For very large simulations (typically 3D, and/or runs achieving high effective resolutions), even the data conversion may need to be done in parallel (and ultimately, the visualization itself too). The convert.t allows to perform some of the *.dat conversions in parallel, in particular, this is true for the *.vtu format. You should then select one of
convert_type='vtumpi'
convert_type='vtuCCmpi'
convert_type='vtuBmpi'
convert_type='vtuBCCmpi'
convert_type='vtimpi'
convert_type='vtiCCmpi'
convert_type='pvtumpi'
convert_type='pvtuCCmpi'
convert_type='pvtuBmpi'
convert_type='pvtuBCCmpi'
convert_type='hdf5' 
in the filelist of the parameter-file.

Here, the prefix p stands for the parallel file format, where each process is allowed to dump its data into a single (e.g. *.vtu) file and a master file (e.g. *.pvtu) is stored by rank zero. This has the advantage that the write operation on suitable file systems is sped up significantly. In a visualization software, only the *.pvtu files need to be imported and also the reading process is sped up in case of parallel visualization. See further instructions on hdf5.

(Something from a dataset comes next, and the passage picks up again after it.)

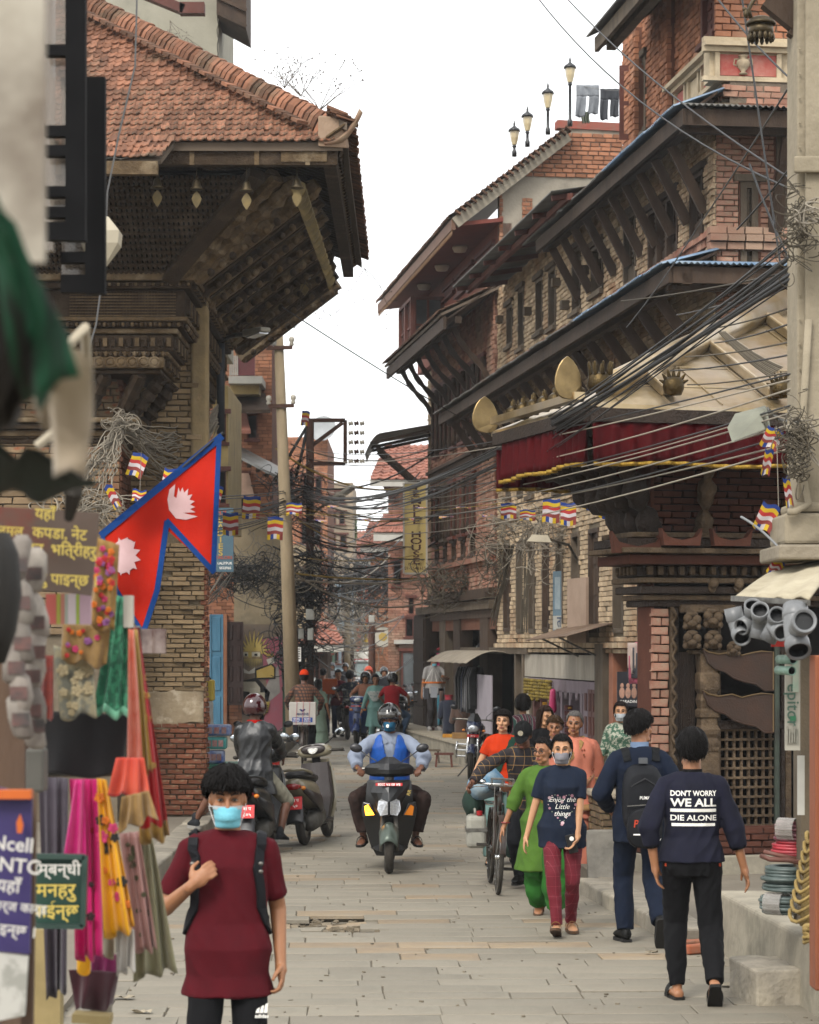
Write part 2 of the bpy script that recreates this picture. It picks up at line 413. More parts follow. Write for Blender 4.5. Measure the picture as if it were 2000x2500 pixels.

The following formats are available on single processor conversion:
'oneblock' | 'oneblockB' | 'postrad' | 'postradB' | 'postradBdp' | 'postradBsp'
the postrad formats (B for binary, dp and sp refer to double- or single- precision) can be read in with GRRT codes, e.g. BHOSS or RAPTOR. oneblock is simlar to postrad, you obtain a fully uniformly re-gridded version of your simulation.


Autoconvert

In addition to the conversion after the run, BHAC can also directly output files ready to use for visualization along with the simulation. A parallel run will however only be capable to provide the file-types ready for parallel conversion (see above). To enable this capability, simply set the switch autoconvert=.true. in the filelist.

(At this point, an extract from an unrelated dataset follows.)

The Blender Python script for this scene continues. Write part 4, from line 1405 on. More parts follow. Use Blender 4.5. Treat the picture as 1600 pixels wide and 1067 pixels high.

Notes on conversion possibilities

Cell center versus cell corner values

In the cases below, the difference between convert-types with or without CC relates to the difference between cell center (`CC') versus cell corner values. For the cell center case, no interpolation of the computed data is needed, since the (conservative) variables actually represent volume averages stored at cell centers. For the other cases (without 'CC'), the convert.t tries to interpolate from cell center to the cell corners, and then the data will be known at the grid nodes. This will be noticable on reading in the data in paraview, which reports whether data is cell data (cell centered) or point data (nodes or corners). In principle, the conversion from cell centered (or cell data) to cell corner (or point data) types can also be achieved in paraview itself, with the filter Cell data to Point data. There may be subtle differences between the way BHAC does this nterpolation, and the way it happens internally to paraview, so we provide both options as output *.vtu files.

Another very useful option is to specify which variables actually need to be converted: by default all primitive variables available in the *.dat file will be included, but then again filesizes may become restrictive. For that purpose, the logical array writew allows to select which variable(s) to store (and this in combination with saveprim, possibly). You can then create different files for selected variables, knowing that the output filename will start with filenameout, while the actual data file converted is known from the combination filenameini and snapshotini.

We allow the possibility to compute derived variables from the *.dat file in the userfile, by setting how many you add beyond the nw variables typical for the physics module at hand, in the integer nwauxio. Correspondingly that many variables, you should then compute and store in the w(*,nw+1) ... w(*,nw+nwauxio) entries, in the user-written subroutine specialvar_output (as defined in amrvacnul/speciallog.t). The names for these variables then need to be provided in the corresponding specialvarnames_output subroutine, which simply then extends the strings wnames and primnames. This feature is very useful, for the same reason as above: you can let the code compute gradients of scalar fields, divergence of vector quantities, curls of vectors, etc, using the precoded subroutines for that purpose found in geometry.t. You then do not rely on visualization software to do interpolations or discretizations, which may not reflect those actually taken in BHAC.

Another useful feature is the possibility to select the output AMR level. You can let the code compute from the *.dat file an output residing on a specified level level_io. This then uses the BHAC internal means to perform restriction and prolongations, and you can then make sure to have a single uniform grid output too.

convert_type='vtu' or convert_type='vtuCC'

Does the conversion to *.vtu data files. This option works on 1 CPU. The resulting *.vtu files contain data in ASCII format.

convert_type='vtuB' or convert_type='vtuBCC'

Does the conversion to *.vtu data files. This option works on 1 CPU. The resulting *.vtu files are in binary format.

convert_type='vtumpi' or convert_type='vtuCCmpi'

Does the conversion to *.vtu data files. This option works on multiple CPUs. The resulting *.vtu files contain data in ASCII format.

convert_type='vtuBmpi' or convert_type='vtuBCCmpi'

Does the conversion to *.vtu data files. This option works on multiple CPUs. The resulting *.vtu files contain data in binary format. (recommended)

Endianness

Our *.dat files contain the data in binary format. This is in principle exchangeable between different platforms, with the possible exception for big endian or little endian type machines (these differ in the ordering of bytes for integers and reals). E.g. IBM SP platforms have different endianness than the VIC3 cluster at K.U.Leuven. In that sense, you may need to do conversion on the same (type) platform than you used for running the code.

For the binary .vtu files, the endianness can be provided in the xml header and vtu readers like paraview will then interprete the data correctly. The default endianness of .vtu files is little endian. To switch to big endian, simply add the line

#define BIGENDIAN
to the definitions.h file.

There can be solutions on the machine at hand, using the assign command (whose syntax you will need to get info on). We would also like to hear if anyone knows about a way to specify the endianness of the output in MPI/Fortran itself, independent of the platform. Using Fortran compilers like gfortran and intel fortran, it is now possible to output .dat data files in the other endian, e. g. big endian, with a parameter endian_swap=.true. in the filelist section of the parameter file.